Resign Demi Masa Depan, Tapi Malah Ditinggal: Cerita Tentang Kecewa, Bangkit, dan Memaafkan Diri
"Aku nggak pengen kamu keluar dari sini malah luntang-lantung di kantor baru, terus karirnya nggak jelas. Jadi make sure kamu oke sama semuanya yang di sana ya, Ca." Kalimat itu selalu terulang di kepala saya. Dikatakan oleh atasan saya di kantor lama, sebut saja Mas G, saat saya pamit resign dari perusahaan fintech tempat saya bekerja waktu itu.
"Aku nggak pengen kamu keluar dari sini malah luntang-lantung di kantor baru, terus karirnya nggak jelas. Jadi make sure kamu oke sama semuanya yang di sana ya, Ca." Kalimat itu selalu terulang di kepala saya. Dikatakan oleh atasan saya di kantor lama, sebut saja Mas G, saat saya pamit resign dari perusahaan fintech tempat saya bekerja waktu itu.
Waktu itu saya pikir, semua sudah saya siapkan matang. Saya riset soal perusahaan baru, tanya ke kenalan, cari tahu dari "teman dari temannya temen" tentang lingkungan kerja dan budaya perusahaannya. Bahkan karena saya direkrut melalui pihak outsource, saya juga riset soal perusahaan outsource-nya. Semua terlihat aman. Nggak ada satu pun hal buruk yang saya temukan.
Saya tahu perusahaan lama sedang freeze hire selama setahun, jadi kalau saya keluar dari kantor lama, itu berarti nggak bisa balik. Dan saya siap.
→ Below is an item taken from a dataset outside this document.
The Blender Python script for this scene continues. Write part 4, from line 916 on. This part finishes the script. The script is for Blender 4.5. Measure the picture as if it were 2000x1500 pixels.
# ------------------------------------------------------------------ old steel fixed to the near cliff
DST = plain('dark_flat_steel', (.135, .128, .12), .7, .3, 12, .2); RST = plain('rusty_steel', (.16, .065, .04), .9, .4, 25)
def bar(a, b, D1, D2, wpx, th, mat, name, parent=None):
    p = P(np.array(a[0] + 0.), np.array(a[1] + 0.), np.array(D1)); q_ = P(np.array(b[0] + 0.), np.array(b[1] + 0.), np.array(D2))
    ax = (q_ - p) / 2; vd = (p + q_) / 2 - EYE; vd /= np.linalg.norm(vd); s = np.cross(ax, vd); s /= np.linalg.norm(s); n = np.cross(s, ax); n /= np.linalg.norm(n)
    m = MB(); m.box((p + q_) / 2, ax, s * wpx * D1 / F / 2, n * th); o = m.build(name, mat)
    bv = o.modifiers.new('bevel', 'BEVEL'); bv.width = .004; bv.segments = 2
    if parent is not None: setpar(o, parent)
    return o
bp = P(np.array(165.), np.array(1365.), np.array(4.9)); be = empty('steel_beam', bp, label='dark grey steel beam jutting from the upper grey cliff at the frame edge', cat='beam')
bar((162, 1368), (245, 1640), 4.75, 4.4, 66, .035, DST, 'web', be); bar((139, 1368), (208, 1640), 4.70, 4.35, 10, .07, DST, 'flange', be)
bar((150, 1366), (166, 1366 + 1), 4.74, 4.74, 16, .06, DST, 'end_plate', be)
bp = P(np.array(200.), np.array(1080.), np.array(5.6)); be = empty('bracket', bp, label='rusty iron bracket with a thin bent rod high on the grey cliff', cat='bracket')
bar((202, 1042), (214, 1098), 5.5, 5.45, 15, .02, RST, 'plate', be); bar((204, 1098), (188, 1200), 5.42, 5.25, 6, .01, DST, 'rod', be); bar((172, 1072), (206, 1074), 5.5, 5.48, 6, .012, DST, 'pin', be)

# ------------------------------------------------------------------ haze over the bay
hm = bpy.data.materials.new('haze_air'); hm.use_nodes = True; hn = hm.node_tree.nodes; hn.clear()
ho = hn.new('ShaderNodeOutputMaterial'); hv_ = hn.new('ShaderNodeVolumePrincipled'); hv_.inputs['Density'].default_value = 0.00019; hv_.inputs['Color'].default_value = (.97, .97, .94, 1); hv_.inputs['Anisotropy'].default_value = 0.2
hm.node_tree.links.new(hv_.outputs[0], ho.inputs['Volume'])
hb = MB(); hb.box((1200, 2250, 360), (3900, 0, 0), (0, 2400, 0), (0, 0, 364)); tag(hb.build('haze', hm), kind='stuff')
Saya terima offering itu. Saya pamit baik-baik. Saya jalani masa satu bulan notice dengan bertanggung jawab: handover, beresin semua task, bahkan sempat traktir martabak buat perpisahan kecil.
Hari Terakhir yang Harusnya Jadi Awal Baru
Hari itu saya benar-benar menyiapkan semuanya. Saya finalisasi semua task yang tersisa, ngobrol dengan teman-teman, bahkan sempat beli 6 martabak dari Martabak Djuara buat kado perpisahan. Kami makan bareng di pantry sambil bercanda dan saling mendoakan. Rasanya hangat dan sedih dalam waktu yang bersamaan.
Hari terakhir saya di kantor lama, saya chat calon atasan saya di kantor baru, sesuai arahan HR dari outsource. Waktu itu sekitar jam 10.30 pagi. Saya pikir, jam segitu pas lah ya, nggak kepagian, nggak kesorean.
“Selamat siang, Pak. Saya Salsa, karyawan dari XXX yang ditempatkan untuk posisi Product Manager di XYZ dan akan mulai masuk besok di tanggal 8 April 2025, Pak. Saya diarahkan oleh Mbak V untuk menghubungi Bapak. Terima kasih sebelumnya, Pak. 🙏🏻”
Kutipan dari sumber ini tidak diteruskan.